Free Drywall Calculator – Sheets Needed with Waste

Calculate drywall sheets needed for walls and ceiling. Accounts for doors, windows, and 10% waste factor.

Drywall (Gypsum Board) Calculator Guide

The Drywall Calculator estimates how many gypsum board sheets you need to finish a room's walls and, optionally, its ceiling, then it derives joint compound, tape, and screws from that area. Measure the room's length and width in feet and the ceiling height (commonly 8, 9, or 10 ft). Count the doors and windows so their openings can be deducted from the wall area. The standard sheet modeled here is 4 ft x 8 ft, covering 32 square feet; longer 4x10 and 4x12 sheets exist and reduce the number of butt joints on tall or long walls, but the count math scales the same way. A standard door opening is treated as 21 square feet (3 ft x 7 ft) and a window as 15 square feet (3 ft x 5 ft). Enter actual ceiling height rather than a nominal 8 ft if your walls are taller, because that difference drives whole extra rows of sheets.

Method: wall area = perimeter x height = 2 x (length + width) x height. Subtract openings: doors x 21 + windows x 15. Add the ceiling (length x width) if you are boarding it. Divide net area by 32 sq ft per sheet and round up. Worked example: a 16 ft x 12 ft room with 9 ft ceilings has a perimeter of 2 x (16 + 12) = 56 ft, so wall area = 56 x 9 = 504 sq ft. Deduct one door (21) and two windows (2 x 15 = 30): 504 - 51 = 453 sq ft net. Sheets for walls = 453 / 32 = 14.2, rounded to 15. Adding the ceiling (16 x 12 = 192 sq ft) gives 645 sq ft total / 32 = 20.2, rounded to 21 sheets.
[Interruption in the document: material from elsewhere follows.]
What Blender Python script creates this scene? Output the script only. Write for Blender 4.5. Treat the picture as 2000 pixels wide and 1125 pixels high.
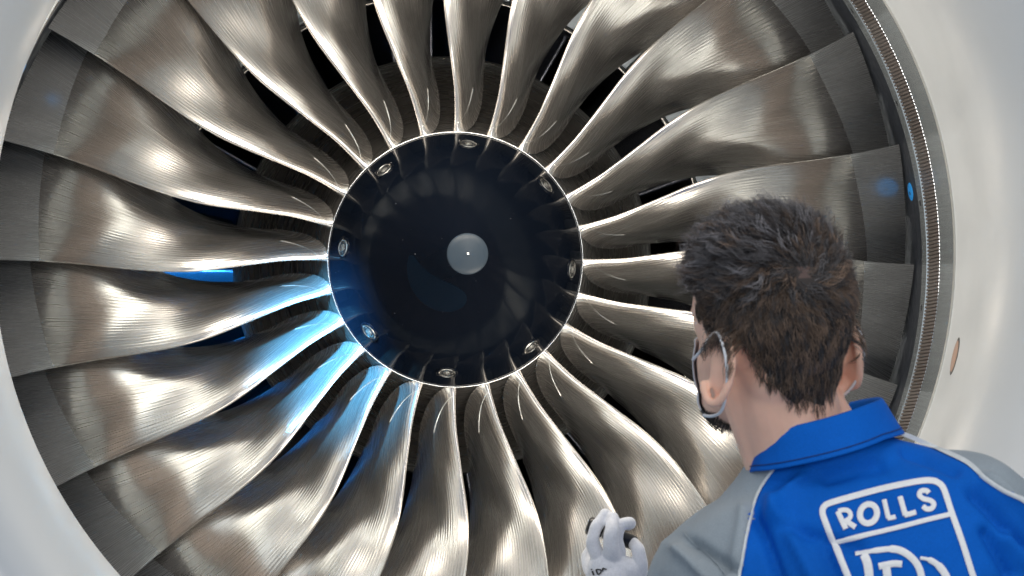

A practical rule of thumb is about 1 sheet per 32 sq ft of finished surface plus waste.

Apply roughly a 10% waste factor for cutouts, breakage, and end pieces too short to reuse; on rooms with many openings, count full sheets across the openings anyway, since the cut-out scrap rarely fits elsewhere. The most common mistake is deducting every small opening: many estimators only subtract openings larger than about 2 ft x 4 ft (around 8 sq ft) and ignore the rest, which conveniently builds in waste. Another error is hanging sheets vertically by habit; horizontal hanging puts the tapered factory edge at a comfortable height and minimizes butt joints. For fastening and span, the relevant guidance is the gypsum application standard ASTM C840 and code references in IRC R702, which set screw spacing (typically 16 in on ceilings, 16 in on walls for 1/2 in board) and require 5/8 in board or a tested assembly where fire resistance is rated. Use moisture-resistant or cement board in wet areas, and check fire-separation walls against the assembly listing rather than substituting standard board.